En realidad no es que yo nunca hubiera volado una. Cuando era pequeña, en la playa, con mi padre y mi hermano levantábamos en el aire una que tenía un dibujo de un superhéroe. Recuerdo que corríamos para lanzarla y que mi padre siempre nos decía que había que sujetar fuerte el hilo porque, si lo soltábamos, la cometa se iría volando muy lejos. Eso hacía todavía más tentador abrir la mano. Imaginar dónde llegaría liberada de la atadura del hilo que, en nuestro caso, era de nailon. En esa playa de mi infancia la nuestra no fue la única cometa detrás de la cual corrió algún padre.

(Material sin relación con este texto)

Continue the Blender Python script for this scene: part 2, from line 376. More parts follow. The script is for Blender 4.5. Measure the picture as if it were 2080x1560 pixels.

Dicen las estadísticas que el tiempo de las niñas y niños para jugar de forma autónoma se ha ido reduciendo drásticamente en las últimas décadas
Jugar es una necesidad que va intrínsecamente ligada a nuestra naturaleza, igual que a la de otros mamíferos. Jugar como una forma de dar rienda suelta a la curiosidad. Jugar para profundizar en los intereses. Jugar para aprender en interacción. Jugar como una manera de pintar fuera de los contornos establecidos. Jugar para dejar volar la imaginación. Jugar para explorar. Jugar para aprender a asumir riesgos. Jugar y, para poder hacerlo, tener que llegar a consensos.
Dicen las estadísticas que el tiempo de las niñas y niños para jugar de forma autónoma se ha ido reduciendo drásticamente en las últimas décadas. Pasan menos horas al aire libre, van acompañadas al colegio hasta edades más tardías y tienen sus vidas supervisadas por adultos mucho más tiempo. No siempre ha sido así, hay estudios de antropología que dicen que, durante la mayor parte de nuestra historia, las niñas y niños jugaban todo lo que querían. Jugaban, también, como una manera de aprender de la naturaleza.
La educación se ha convertido en un proceso en el que, como dijo un alumno una vez en un discurso que leyó en la fiesta de fin de curso, “vales lo mismo que el número de tu nota”. Donde lo importante es el rendimiento, la meritocracia, embutir información porque parece que de eso dependerá que encuentren un buen trabajo.
Y, en ese proceso, la educación está centrada cada vez más en el individuo, no en el colectivo. Mirando con detenimiento los “yo”. Olvidando que, quizás, lo importante es poner el énfasis en la comunidad, en que estemos bien, no en que yo esté bien.
Y, en ese proceso, el tiempo de jugar se ve reducido en pro de los méritos individuales y, con ello, se disminuye la posibilidad de aprender mientras se juega a cómo llegar a acuerdos, a construir consensos, a ceder.
Las niñas y los niños saben bien la diferencia entre jugar solas y jugar con otras personas. Por eso consiguen, ante la mirada atónita de una adulta, construir una cometa en común que vuela más alto que ninguna otra.